Acknowledging that its massive aid to Pakistan over the years could have been diverted, the Obama administration on Tuesday said it would make sure that future assistance reached the intended target.
The assurance by White House spokesman Robert Gibbs comes after the U.S. Congress cleared $7.5-billion in aid to Pakistan over the next five years with lawmakers cautioning that Islamabad had a record of diverting and siphoning off aid.
While not commenting directly on reports that between 2002 and 2008 a major portion of the $6 billion given as aid to Pakistan had not reached its intended target, Mr. Gibbs said: “I don’t think it’s any wonder that our efforts in aiding the Pakistan Army were not altogether very successful, and now we know why.”
Media reports earlier said the U.S. had long suspected that much of the billions of dollars it had sent Pakistan to battle militants had been diverted to the domestic economy and other causes, such as fighting India.

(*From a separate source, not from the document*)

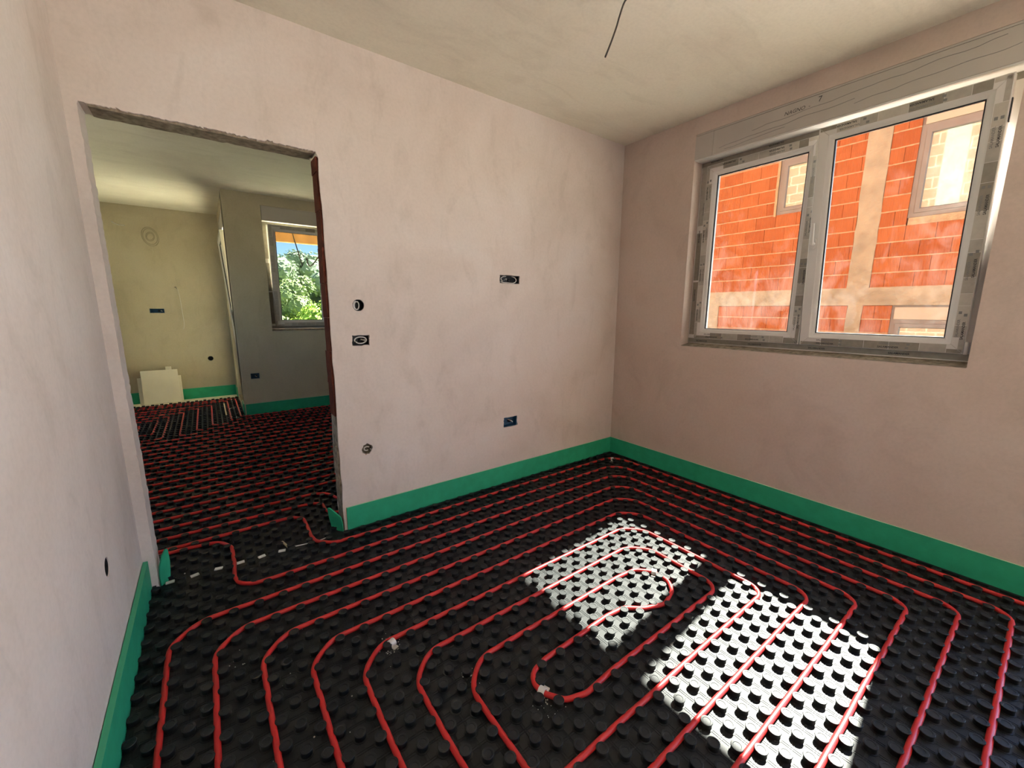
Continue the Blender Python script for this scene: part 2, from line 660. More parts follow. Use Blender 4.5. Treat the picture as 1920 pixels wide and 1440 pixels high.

India has time and again expressed its concern over increasing U.S. aid to Pakistan for the fight against terrorism, saying the money was being diverted by Islamabad to support hostile operations against it. The reports quoting two senior Pakistani Generals said that between 2002 and 2008, while Al-Qaeda regrouped, only $500 million of the $6.6 billion in American aid actually made it to the Pakistani military.
“The army itself got very little,” said General (retired) Mahmud Durrani, who was Pakistan’s Ambassador to the U.S. under President Pervez Musharraf.
“It went to things like subsidies, which is why everything looked hunky-dory. The military was financing the war on terror out of its own budget.”
General (retired) Musharraf had said in a recent interview that he had diverted U.S. funds meant to fight terrorism to build the Army against India.